The clearest signal is in the put/call ratio. It has jumped to 0.47, more than 2.5 standard deviations above its 20-day average of 0.18 — the highest defensive reading in at least a year, approaching but below the 52-week peak of 0.69. That kind of shift in a thinly traded MLP is notable. It points to real demand for downside protection, not background noise. The stock itself has drifted lower, off roughly 1.8% on the week and 0.7% on the day, closing at $20.72.
Short interest tells a much quieter story, and that contrast matters. At just 0.13% of the float, bearish positioning through the borrow market is negligible. Shares available to lend are abundant — utilization is only 2%, a fraction of the 27% peak recorded over the past year — meaning the cost to borrow has collapsed to roughly 1.25%, down from over 4% a month ago. Whatever caution is showing up in options, it is not being amplified by a crowding of short sellers in the lending market.

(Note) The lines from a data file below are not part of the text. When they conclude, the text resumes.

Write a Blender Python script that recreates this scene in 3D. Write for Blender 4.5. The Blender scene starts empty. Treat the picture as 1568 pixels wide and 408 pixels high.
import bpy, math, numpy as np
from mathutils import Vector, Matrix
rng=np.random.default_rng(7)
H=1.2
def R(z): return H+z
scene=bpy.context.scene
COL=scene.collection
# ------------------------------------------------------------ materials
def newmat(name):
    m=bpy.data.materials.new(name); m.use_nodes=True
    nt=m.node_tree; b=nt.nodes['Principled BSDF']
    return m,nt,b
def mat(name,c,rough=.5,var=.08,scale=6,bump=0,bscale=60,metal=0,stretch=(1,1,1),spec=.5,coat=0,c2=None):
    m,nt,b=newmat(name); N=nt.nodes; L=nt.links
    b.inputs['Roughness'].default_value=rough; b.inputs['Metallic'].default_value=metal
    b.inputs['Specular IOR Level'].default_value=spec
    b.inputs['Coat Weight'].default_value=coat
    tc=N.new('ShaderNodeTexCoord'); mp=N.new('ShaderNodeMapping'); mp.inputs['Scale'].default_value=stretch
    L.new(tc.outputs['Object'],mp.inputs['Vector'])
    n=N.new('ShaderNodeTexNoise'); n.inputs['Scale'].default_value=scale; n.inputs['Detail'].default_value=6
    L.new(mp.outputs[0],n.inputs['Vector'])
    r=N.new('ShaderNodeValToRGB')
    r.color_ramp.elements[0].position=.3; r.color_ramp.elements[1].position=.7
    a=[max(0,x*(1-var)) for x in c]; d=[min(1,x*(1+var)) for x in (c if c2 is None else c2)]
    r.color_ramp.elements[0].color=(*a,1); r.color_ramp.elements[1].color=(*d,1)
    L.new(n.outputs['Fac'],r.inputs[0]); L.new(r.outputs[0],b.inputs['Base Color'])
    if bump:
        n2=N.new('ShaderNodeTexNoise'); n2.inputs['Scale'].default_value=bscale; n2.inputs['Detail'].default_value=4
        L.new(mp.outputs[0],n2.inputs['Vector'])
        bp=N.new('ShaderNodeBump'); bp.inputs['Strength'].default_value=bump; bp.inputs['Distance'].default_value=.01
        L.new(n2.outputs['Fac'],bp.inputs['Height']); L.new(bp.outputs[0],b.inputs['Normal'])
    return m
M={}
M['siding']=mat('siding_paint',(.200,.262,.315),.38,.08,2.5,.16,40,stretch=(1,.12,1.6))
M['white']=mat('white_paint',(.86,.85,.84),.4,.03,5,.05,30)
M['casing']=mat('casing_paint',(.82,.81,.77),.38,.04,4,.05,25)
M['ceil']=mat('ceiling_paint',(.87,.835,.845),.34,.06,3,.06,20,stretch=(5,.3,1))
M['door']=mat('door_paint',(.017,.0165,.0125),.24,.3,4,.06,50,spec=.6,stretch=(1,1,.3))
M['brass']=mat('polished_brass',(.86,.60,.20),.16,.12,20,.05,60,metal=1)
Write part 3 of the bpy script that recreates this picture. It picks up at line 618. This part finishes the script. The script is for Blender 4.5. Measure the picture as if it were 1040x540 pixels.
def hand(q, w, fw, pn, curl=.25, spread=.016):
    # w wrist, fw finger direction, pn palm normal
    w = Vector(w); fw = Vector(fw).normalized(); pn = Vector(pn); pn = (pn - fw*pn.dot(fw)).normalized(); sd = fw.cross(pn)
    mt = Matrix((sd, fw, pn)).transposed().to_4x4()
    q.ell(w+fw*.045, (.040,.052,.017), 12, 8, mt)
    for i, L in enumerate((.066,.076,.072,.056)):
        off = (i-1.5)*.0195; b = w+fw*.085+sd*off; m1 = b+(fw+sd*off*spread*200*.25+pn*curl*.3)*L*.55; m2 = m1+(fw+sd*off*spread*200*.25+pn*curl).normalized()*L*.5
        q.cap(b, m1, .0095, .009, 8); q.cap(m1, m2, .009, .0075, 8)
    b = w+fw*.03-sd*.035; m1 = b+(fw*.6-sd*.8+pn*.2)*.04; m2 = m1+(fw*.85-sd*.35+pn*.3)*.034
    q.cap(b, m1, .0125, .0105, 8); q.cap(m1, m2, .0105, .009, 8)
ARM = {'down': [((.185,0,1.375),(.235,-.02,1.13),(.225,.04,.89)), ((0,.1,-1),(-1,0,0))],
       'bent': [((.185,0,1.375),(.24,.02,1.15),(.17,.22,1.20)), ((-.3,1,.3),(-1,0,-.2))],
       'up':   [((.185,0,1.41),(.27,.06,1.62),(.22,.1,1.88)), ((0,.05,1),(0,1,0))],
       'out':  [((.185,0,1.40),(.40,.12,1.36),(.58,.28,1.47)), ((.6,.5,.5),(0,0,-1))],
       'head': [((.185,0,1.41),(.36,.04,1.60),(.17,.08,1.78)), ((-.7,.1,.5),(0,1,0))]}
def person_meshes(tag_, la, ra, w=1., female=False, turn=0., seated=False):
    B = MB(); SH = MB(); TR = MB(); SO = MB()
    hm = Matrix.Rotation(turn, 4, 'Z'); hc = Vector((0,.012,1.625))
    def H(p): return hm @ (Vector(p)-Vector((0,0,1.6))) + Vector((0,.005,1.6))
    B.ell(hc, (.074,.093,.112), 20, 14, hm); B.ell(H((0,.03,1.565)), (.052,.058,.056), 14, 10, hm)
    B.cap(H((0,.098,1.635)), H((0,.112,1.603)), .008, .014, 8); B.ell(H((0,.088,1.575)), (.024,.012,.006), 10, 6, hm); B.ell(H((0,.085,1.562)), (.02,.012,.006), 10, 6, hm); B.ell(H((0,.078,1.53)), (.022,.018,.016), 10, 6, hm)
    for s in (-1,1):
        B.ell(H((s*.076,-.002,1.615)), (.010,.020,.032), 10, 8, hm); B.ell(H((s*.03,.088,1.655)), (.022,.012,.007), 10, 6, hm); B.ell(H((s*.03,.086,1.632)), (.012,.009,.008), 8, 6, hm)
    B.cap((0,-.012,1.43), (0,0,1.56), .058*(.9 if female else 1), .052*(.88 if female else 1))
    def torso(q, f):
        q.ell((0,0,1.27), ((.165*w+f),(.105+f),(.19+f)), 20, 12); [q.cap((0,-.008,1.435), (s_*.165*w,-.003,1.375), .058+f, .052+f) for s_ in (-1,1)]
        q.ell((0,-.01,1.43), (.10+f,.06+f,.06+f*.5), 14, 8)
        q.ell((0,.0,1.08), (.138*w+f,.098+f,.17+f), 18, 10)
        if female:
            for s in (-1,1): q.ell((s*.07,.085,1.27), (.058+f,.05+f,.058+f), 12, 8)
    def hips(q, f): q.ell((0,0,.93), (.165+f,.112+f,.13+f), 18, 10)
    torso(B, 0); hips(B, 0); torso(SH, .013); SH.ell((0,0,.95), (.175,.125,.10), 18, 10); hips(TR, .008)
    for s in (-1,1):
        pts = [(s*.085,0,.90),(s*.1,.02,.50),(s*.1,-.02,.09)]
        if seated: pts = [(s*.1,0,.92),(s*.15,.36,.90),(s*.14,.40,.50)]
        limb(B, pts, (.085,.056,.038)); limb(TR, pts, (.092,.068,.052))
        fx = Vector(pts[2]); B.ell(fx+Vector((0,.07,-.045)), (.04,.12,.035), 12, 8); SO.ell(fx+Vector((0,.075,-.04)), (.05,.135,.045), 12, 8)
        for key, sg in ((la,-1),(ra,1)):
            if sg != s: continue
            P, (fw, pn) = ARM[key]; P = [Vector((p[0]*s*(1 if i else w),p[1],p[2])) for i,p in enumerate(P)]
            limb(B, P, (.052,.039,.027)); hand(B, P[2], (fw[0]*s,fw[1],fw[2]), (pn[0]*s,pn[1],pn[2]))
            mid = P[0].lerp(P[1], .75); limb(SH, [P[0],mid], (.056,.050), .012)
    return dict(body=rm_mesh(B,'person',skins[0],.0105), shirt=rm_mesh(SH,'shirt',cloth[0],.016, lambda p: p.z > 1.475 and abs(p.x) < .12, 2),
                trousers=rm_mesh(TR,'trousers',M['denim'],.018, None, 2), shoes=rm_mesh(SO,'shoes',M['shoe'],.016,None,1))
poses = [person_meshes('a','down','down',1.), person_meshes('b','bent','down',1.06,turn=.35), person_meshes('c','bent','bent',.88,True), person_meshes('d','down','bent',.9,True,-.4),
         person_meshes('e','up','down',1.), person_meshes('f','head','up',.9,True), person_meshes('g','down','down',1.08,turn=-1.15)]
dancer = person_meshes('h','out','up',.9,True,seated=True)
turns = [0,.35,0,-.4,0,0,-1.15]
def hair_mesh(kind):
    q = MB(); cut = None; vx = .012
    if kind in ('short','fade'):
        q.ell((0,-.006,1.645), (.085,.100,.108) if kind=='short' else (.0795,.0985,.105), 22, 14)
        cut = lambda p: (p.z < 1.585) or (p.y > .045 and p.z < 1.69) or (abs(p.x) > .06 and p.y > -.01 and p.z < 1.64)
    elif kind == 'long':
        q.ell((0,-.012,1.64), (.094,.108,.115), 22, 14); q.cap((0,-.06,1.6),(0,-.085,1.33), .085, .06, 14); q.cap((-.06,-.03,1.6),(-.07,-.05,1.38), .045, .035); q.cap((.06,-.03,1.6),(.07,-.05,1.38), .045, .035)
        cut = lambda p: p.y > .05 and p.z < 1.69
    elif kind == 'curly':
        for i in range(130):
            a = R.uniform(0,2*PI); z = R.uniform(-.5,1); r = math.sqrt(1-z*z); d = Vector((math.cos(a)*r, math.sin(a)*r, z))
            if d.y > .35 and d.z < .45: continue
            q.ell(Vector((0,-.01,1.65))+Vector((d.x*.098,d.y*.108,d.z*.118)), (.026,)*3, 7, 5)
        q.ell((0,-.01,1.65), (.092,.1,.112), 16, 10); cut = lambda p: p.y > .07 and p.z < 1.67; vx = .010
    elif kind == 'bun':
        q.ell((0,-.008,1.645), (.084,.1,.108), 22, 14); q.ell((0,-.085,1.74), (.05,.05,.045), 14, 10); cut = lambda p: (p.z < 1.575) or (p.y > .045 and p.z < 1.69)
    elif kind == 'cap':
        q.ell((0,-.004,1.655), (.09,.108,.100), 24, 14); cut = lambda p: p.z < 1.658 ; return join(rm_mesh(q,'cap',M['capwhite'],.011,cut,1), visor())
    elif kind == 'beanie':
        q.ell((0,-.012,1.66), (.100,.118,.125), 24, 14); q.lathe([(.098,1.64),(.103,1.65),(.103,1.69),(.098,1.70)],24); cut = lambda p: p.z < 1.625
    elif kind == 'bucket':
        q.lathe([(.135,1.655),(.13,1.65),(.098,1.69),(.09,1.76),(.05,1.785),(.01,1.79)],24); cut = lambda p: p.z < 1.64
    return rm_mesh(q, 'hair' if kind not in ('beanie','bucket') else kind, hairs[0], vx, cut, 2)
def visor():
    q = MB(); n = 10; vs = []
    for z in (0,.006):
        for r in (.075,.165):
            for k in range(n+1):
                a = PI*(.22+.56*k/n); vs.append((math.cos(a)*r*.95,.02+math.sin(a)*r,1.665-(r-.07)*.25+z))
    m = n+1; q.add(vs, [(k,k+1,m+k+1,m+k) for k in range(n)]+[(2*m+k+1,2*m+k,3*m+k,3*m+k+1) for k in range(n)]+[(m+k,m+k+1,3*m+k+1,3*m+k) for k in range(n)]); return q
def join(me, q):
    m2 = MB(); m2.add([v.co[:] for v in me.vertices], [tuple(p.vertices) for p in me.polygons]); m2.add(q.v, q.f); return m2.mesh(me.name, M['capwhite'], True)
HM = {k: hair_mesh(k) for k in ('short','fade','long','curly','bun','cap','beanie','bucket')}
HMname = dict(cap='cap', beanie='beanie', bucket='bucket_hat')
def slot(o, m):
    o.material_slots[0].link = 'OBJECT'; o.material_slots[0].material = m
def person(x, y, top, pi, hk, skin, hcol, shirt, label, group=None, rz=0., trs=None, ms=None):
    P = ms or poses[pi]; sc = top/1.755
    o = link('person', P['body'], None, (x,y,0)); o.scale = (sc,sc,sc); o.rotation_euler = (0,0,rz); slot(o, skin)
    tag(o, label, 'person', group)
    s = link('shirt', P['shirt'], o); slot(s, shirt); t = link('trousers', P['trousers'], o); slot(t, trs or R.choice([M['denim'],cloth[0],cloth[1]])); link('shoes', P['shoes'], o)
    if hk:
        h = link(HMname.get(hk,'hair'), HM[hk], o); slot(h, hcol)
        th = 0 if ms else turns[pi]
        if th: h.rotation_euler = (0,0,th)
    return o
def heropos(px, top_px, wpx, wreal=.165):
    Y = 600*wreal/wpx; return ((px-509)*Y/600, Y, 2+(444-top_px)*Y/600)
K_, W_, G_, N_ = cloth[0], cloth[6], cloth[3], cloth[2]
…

The ownership structure is highly concentrated, which adds context to the defensive options tilt. Joseph Topper holds roughly 29% of units, with several related entities — John B. Reilly Jr. Trust and Dunne Manning Inc. — accounting for another 23% combined. Invesco holds a further 15%. That leaves a thin free float, so even modest options activity can move the put/call ratio sharply. The February 24 insider cluster — which saw the CFO and COO each sell small parcels at $20.78 alongside routine equity awards — carried little dollar significance and does not change the picture materially. Factor scores paint a supportive backdrop: CAPL ranks in the 96th percentile for EPS surprise and 88th for dividend consistency, suggesting the partnership has a track record of delivering above expectations.
The print will test whether that EPS surprise streak holds at a unit price that has barely moved over the past month, and whether the recent spike in put demand reflects genuine fundamental concern or simply thin-float noise around a catalyst date.